Structural Complexity in Metallic Glasses: Unveiling the Mechanisms and Motifs of Glass Formation from Molecular Dynamics Simulations

Metallic glasses (MG) are renowned for their exceptional mechanical properties, including high strength, corrosion resistance, and ease of processing. These properties stem from their amorphous atomic structures and the presence of both regular and distorted five-fold icosahedral motifs, which vary in proportion and connectivity. Despite extensive research, the relationship between structural complexity, motif connectivity, and material properties remains elusive.

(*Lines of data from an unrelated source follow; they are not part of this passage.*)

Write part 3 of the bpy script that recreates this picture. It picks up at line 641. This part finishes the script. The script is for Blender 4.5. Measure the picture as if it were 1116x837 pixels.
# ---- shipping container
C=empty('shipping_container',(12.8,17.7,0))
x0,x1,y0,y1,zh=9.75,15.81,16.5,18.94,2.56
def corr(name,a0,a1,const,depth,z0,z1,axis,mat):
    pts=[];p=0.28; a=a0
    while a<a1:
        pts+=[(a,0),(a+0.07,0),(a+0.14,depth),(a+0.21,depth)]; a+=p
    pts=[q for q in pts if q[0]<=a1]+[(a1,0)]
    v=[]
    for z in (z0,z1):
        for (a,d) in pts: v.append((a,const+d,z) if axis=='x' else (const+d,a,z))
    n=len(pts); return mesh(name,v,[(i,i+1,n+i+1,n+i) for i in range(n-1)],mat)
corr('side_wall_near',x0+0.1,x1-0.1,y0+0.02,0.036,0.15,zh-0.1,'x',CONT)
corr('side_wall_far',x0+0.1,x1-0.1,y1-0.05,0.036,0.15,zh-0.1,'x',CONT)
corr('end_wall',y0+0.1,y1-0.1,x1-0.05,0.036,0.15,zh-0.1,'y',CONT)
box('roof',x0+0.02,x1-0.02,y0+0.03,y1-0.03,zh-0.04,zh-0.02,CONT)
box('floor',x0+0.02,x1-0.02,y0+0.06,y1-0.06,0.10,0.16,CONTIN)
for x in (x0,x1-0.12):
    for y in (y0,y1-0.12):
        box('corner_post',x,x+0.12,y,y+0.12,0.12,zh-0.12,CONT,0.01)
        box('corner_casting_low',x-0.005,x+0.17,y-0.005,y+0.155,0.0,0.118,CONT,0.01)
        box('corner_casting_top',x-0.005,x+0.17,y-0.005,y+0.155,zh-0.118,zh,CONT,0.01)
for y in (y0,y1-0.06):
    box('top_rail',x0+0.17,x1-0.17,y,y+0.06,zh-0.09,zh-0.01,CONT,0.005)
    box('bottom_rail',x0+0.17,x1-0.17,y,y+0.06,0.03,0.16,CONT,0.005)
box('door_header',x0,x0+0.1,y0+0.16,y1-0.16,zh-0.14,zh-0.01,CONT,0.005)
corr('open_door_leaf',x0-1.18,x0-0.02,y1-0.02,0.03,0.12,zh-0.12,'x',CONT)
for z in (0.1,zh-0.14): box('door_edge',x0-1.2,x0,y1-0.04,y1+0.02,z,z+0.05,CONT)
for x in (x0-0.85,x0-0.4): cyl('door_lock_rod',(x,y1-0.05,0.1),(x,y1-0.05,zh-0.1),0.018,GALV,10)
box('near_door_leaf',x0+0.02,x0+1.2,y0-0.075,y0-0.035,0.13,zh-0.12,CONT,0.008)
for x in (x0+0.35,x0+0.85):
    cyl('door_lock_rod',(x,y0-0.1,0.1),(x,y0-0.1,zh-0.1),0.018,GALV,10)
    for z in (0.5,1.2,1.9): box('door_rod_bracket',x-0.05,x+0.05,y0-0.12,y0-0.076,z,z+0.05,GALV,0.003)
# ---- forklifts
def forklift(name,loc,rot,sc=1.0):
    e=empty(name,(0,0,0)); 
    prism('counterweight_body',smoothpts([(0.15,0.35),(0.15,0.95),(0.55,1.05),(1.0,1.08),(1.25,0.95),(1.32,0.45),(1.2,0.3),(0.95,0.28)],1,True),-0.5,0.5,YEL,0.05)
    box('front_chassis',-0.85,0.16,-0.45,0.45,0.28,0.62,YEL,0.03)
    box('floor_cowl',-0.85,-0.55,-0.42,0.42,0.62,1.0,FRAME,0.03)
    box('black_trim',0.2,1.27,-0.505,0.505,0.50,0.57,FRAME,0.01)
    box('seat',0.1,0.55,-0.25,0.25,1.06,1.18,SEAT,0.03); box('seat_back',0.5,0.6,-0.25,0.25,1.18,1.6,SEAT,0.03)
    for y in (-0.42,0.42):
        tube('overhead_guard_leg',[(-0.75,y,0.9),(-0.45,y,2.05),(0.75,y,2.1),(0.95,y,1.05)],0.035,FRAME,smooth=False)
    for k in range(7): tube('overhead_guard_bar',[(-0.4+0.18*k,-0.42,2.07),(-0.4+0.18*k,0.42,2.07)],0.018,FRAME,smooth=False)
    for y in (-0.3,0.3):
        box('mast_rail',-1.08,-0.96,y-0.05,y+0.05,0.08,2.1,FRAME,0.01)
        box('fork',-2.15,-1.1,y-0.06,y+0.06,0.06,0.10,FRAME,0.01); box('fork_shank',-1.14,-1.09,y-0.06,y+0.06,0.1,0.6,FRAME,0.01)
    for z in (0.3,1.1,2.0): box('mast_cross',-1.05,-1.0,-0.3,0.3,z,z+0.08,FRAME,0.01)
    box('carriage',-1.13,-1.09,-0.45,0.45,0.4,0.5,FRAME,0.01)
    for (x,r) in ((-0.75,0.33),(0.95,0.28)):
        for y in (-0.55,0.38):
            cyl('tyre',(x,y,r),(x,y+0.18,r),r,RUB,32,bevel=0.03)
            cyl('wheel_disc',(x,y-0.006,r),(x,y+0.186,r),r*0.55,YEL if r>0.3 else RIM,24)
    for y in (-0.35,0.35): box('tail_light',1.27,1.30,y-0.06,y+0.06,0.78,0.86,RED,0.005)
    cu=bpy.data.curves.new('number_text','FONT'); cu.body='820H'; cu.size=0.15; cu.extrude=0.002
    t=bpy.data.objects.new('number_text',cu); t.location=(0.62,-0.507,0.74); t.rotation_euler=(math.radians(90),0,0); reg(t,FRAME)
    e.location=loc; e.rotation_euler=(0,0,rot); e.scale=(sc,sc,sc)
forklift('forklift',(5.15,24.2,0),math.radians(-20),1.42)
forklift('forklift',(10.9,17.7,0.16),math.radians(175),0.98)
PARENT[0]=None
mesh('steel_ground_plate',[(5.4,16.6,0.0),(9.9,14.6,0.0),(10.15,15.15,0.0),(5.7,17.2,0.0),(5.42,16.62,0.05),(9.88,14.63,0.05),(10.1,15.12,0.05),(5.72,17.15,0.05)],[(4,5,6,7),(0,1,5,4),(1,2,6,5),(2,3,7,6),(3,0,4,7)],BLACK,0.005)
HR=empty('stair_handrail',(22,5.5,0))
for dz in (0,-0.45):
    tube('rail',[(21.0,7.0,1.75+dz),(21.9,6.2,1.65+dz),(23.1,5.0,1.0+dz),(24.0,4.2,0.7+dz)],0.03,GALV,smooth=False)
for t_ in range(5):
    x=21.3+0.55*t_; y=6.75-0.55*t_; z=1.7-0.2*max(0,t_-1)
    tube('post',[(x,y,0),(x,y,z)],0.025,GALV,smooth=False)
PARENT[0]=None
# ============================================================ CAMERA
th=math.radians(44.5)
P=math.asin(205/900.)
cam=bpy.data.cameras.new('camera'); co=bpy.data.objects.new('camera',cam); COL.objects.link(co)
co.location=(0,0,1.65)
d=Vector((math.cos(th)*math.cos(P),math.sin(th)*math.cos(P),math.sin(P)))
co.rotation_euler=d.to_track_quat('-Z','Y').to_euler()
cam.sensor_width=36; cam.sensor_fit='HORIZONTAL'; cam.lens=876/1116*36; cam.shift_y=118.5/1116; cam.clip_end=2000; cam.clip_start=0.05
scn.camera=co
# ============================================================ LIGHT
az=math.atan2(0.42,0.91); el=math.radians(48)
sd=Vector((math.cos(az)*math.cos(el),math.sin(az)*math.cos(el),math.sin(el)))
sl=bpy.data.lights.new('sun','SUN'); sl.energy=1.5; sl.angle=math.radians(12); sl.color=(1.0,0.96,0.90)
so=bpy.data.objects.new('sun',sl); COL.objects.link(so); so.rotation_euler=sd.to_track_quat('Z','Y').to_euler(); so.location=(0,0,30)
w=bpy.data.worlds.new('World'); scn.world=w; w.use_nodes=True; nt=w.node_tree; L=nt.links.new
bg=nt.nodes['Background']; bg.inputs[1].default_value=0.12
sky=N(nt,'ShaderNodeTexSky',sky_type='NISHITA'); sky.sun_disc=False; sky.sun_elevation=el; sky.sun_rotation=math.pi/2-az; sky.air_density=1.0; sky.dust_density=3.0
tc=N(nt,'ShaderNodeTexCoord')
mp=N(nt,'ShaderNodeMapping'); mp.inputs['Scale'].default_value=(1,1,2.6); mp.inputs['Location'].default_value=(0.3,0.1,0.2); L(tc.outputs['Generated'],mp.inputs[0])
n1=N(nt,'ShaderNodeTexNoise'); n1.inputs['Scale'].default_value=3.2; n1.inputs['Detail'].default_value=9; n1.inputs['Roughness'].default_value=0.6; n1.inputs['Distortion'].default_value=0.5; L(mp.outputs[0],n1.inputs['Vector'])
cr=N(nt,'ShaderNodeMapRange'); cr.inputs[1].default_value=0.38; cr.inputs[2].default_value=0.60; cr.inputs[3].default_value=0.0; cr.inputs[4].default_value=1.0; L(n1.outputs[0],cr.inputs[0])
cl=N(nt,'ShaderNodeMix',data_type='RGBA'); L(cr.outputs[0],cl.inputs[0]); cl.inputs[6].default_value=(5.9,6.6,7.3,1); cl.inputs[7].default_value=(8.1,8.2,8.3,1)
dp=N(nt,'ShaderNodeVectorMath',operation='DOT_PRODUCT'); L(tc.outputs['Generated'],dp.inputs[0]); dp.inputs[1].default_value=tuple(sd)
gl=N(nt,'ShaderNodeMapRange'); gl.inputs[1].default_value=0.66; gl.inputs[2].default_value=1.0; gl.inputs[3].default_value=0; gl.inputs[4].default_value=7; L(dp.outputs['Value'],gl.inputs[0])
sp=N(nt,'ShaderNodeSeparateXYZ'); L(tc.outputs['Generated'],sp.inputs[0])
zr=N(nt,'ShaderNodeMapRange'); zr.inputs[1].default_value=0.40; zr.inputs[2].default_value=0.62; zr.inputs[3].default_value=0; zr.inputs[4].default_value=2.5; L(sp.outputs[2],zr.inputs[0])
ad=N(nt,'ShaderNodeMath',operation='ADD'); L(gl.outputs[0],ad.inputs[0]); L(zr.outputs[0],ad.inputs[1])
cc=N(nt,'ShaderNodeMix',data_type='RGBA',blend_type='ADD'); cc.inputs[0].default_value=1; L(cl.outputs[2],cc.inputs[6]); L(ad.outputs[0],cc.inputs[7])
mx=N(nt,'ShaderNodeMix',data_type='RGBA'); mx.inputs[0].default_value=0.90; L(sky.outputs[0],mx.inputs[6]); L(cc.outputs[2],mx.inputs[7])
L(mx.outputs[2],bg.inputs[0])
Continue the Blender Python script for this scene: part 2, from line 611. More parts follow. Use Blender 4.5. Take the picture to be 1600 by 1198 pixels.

In this study, we employ molecular dynamics simulations to investigate the atomic-scale dynamics of glass formation, focusing on the emergence of distinct motifs with varying connectivities. We analyze MG samples of different compositions (Fe_xZr_100-x, Co_xZr_100-x, Cu_xZr_100-x) and explore the formation and "freezing in" of distinct regions during melt-quench simulations. We evaluate the dynamical trajectories to identify features associated with regions that quickly freeze and those that retain liquid-like character for prolonged time. We track the distribution of atomic diffusivities and their evolution as the disordered structure solidifies, observing that several regions linked to connected sequences of icosahedra exhibit liquid-like ionic transport down to low temperatures. This analysis sheds light on the mechanisms of glass formation and their relationship to structural motifs and atomic-scale diffusion.